University of Illinois to Lead U.S. DOT Research Center

URBANA, IL (JANUARY 17, 2012)

The U.S. Department of Transportation (DOT) has awarded a grant of $3.5 million to a multi-university consortium led by the University of Illinois at Urbana-Champaign to establish a rail transportation and engineering research center. Headquartered within the Department of Civil and Environmental Engineering at Illinois, the National University Rail (NURail) Center will focus on rail education and research to improve railroad safety, efficiency and reliability. Particular focus will be on challenges associated with rail corridors in which higher-speed passenger trains share infrastructure with freight trains.

The NURail Center will be the first UTC focused solely on rail, and the proposal received broad support from a large number of public, private sector, and international rail organizations. The University of Illinois at Urbana-Champaign leads a consortium of research universities including the University of Illinois at Chicago (UIC), Massachusetts Institute of Technology, Michigan Technical University, Rose-Hulman Institute of Technology, the University of Kentucky, and the University of Tennessee. Within the theme of shared rail corridors, research projects will focus on track and structures; train control; rolling stock; human factors, and other topics identified based on Federal Railroad Administration and Association of American Railroads priorities. The center will be under the direction of Professor Christopher P.L. Barkan, the Krambles Faculty Fellow and director of the Illinois Rail Transportation and Engineering Center (RailTEC).

In addition to being part of the NURail Center, the Urban Transportation Center at UIC will join a collaboration led by the University of South Florida’s National Center for Transit Research, one of only two centers designated to work on transit research nationally. Work at UIC may include projects related to the issues of safety, maintenance, competitiveness, livability, and environmental stability in the Chicago region, Illinois, and nationally. UIC has been guaranteed $700,000 of the $3.5 million federal grant to the University of South Florida, with a $700,000 matching grant from the Illinois Department of Transportation. UIC is also a participant in a third UTC consortium led by the University of Wisconsin-Madison.

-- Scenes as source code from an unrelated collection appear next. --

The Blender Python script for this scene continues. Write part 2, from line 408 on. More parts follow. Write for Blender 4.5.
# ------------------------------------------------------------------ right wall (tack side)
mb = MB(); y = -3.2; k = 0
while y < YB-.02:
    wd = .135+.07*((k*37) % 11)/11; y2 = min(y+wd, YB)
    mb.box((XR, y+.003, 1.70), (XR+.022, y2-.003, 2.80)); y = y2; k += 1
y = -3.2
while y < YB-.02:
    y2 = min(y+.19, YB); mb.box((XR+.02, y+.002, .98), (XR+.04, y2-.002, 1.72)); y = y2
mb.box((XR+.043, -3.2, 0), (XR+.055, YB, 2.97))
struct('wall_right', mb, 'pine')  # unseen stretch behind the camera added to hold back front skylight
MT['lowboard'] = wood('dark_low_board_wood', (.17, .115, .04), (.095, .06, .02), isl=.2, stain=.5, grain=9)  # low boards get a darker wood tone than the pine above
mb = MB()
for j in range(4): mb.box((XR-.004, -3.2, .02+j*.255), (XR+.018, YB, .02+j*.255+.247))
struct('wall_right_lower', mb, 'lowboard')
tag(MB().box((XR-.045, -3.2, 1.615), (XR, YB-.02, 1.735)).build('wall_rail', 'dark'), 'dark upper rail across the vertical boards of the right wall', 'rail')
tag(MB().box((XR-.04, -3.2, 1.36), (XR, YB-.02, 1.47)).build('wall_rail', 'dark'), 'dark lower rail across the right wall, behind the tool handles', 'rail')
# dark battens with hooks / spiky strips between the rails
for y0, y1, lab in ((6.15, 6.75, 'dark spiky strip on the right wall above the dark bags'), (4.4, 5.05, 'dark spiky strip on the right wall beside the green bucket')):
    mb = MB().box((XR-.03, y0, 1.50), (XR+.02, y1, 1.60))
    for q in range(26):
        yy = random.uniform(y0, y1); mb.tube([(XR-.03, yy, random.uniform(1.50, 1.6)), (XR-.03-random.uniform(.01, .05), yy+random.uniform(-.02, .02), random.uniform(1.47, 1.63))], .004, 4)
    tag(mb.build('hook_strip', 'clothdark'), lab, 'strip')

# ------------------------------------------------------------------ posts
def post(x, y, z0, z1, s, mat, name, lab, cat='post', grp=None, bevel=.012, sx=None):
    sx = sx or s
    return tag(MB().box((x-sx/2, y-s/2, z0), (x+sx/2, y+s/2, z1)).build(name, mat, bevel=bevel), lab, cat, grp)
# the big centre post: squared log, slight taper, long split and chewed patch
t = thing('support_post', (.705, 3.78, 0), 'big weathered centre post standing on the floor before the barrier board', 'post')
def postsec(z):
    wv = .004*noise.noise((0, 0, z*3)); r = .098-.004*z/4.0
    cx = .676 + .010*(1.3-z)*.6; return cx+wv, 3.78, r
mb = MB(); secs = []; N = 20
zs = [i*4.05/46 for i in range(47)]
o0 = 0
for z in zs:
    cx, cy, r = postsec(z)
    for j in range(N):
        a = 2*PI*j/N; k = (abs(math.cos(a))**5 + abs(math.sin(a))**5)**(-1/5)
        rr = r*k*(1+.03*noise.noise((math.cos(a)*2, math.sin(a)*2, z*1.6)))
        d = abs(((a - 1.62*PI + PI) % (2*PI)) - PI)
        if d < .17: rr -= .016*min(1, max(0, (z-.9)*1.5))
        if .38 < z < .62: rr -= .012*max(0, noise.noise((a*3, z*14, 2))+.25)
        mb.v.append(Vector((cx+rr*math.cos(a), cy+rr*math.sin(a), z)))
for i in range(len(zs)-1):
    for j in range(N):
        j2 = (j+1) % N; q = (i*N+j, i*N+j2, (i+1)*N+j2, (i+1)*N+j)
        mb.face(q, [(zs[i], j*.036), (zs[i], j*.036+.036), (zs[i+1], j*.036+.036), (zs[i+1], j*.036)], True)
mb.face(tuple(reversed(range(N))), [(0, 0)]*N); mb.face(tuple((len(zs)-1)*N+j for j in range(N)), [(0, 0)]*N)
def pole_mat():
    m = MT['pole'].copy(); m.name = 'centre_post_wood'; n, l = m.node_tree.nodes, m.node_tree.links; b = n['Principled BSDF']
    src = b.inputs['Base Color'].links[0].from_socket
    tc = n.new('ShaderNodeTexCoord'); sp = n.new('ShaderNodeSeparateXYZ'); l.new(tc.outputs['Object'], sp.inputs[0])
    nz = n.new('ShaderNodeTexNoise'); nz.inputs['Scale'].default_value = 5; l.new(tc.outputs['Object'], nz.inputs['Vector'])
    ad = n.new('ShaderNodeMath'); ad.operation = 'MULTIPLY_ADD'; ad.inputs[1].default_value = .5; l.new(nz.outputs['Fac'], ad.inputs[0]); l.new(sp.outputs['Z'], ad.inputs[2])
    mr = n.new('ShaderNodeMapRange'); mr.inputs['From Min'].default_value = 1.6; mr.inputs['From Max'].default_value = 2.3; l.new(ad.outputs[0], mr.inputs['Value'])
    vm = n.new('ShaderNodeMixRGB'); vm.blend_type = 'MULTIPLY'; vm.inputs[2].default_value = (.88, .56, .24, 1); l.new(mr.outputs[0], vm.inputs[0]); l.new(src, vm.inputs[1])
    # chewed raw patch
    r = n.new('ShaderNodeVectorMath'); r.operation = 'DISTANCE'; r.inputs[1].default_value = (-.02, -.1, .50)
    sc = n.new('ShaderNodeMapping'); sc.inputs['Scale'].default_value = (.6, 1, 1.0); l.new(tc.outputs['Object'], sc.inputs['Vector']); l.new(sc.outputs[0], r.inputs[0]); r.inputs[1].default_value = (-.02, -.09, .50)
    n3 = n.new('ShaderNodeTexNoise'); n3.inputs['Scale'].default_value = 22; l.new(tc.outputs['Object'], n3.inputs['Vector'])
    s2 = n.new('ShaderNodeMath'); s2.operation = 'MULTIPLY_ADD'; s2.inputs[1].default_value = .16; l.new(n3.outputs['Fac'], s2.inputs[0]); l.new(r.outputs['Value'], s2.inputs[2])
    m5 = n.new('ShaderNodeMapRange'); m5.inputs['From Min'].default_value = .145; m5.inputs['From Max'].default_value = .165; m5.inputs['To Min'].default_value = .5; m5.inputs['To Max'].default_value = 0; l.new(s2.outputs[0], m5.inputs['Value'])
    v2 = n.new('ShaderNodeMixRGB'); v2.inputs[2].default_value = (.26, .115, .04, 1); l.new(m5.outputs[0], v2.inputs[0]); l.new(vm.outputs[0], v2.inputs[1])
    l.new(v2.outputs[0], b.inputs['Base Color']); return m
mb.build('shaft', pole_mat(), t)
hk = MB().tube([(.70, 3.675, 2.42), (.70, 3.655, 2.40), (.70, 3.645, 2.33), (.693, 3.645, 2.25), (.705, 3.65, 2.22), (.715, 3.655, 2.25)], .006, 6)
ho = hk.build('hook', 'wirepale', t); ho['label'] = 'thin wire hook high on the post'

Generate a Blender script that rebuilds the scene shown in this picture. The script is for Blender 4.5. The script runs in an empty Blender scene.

University of Illinois President Michael Hogan said, “The University of Illinois is very thankful for the support of Governor Pat Quinn and our state Congressional leadership, in helping us win these grants.  Illinois has the nation’s best programs in rail engineering and transit system development and operation, and these UTC’s will help the nation and region prepare for future freight and passenger rail needs.”

These research grants are part of $77 DOT million in grants to 22 UTCs—involving a total of 121 different universities across the country—to advance research and education programs that address critical transportation challenges facing the nation. The UTCs conduct research that directly supports the priorities of the DOT on transportation-related issues such as shared rail corridors, innovations in multimodal freight and infrastructure, bridge inspection methods, and reducing roadway fatalities and injuries.